Его назначение осенью 1943 года послом в Советском Союзе встретили одобрительно. Гарримана в Москве знали, потому что он в двадцатые годы имел концессию на разработку марганцевых руд. Когда концессию закрыли, советское правительство ему все выплатило, так что он остался доволен.
В Москву Гарримана привез государственный секретарь Корделл Халл. 25 октября 1943 года госсекретаря и нового посла приняли Сталин и Молотов.
Позже нарком иностранных дел Молотов заметил:
– Выяснилось, что вы жесткий человек, с вами не просто иметь дело.
Гарриман обиженно ответил:
– Я ваш друг!
– Мы знаем, – сказал Молотов. – Это был комплимент.
Энергичный и преданный делу Гарриман занимался делами восемнадцать часов в сутки и требовал такой же преданности от подчиненных. Докладные записки и аналитические справки, по словам его коллег, посла мало интересовали. Он считал, что в Москве все решают личные отношения. Гарриман чаще других американцев встречался со Сталиным.

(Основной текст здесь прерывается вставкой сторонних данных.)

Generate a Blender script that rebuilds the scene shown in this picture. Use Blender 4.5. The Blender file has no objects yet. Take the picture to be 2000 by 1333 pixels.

Гарриман вел в Москве достаточно скромный образ жизни. В его комнате установили железную печку, трубу вывели в окно. В свободное время он катался на лыжах, играл с дочкой в бридж.
7 ноября 1943 года Молотов устроил в особняке на Спиридоновке пышный прием – пришли члены правительства, советские дипломаты в только что введенных новеньких мундирах, генералы, увешанные орденами, писатели, актеры. Приемы для зарубежных гостей, которые устраивались в голодные военные годы, производили впечатление своей щедростью и роскошью.
Американский журналист восторженно сказал писателю Илье Григорьевичу Эренбургу:
– Впервые за восемь лет я чувствую себя в Москве хорошо. Вот что значит союз!
К американскому президенту в Москве относились заметно лучше, чем к британскому премьер-министру Черчиллю. В военные годы выступления Рузвельта печатались в советской прессе и комментировались самым благоприятным образом.
«Сталин чувствовал себя с президентом вполне комфортно, – вспоминал посол Аверелл Гарриман. – Сталин обращался с президентом как со старшим, всячески стараясь понять, что у него на уме. Мысли Рузвельта ему, очевидно, понравились, он относился к президенту с особым почтением и уважением».
Громыко говорил Гарри Гопкинсу:
– Все послания Сталина, которые я доставлял президенту, в том числе и через вас, проникнуты уважением не только к президенту, но и к вашей стране. Если у обоих лидеров сходные взгляды, разве уже это не говорит о многом? Конечно, Сталин не всегда получал благоприятные ответы на высказанные пожелания, даже настоятельные просьбы. Через несколько дней после нападения гитлеровской Германии советское посольство в Вашингтоне получило за подписью Сталина телеграмму, в которой он просил правительство США поставить Советскому Союзу бронированные плиты для танков. У нас в них испытывалась острая нехватка. Однако положительного ответа на эту просьбу мы не получили. В Москве и в посольстве осталось чувство горечи.
– Да, – сказал Гопкинс, – я знаю; не все, что делала администрация Рузвельта, удовлетворяло Москву. Но затем все же дело выправилось: мы поставляли и военные самолеты, и грузовые автомашины, и морские суда, и немало продовольствия.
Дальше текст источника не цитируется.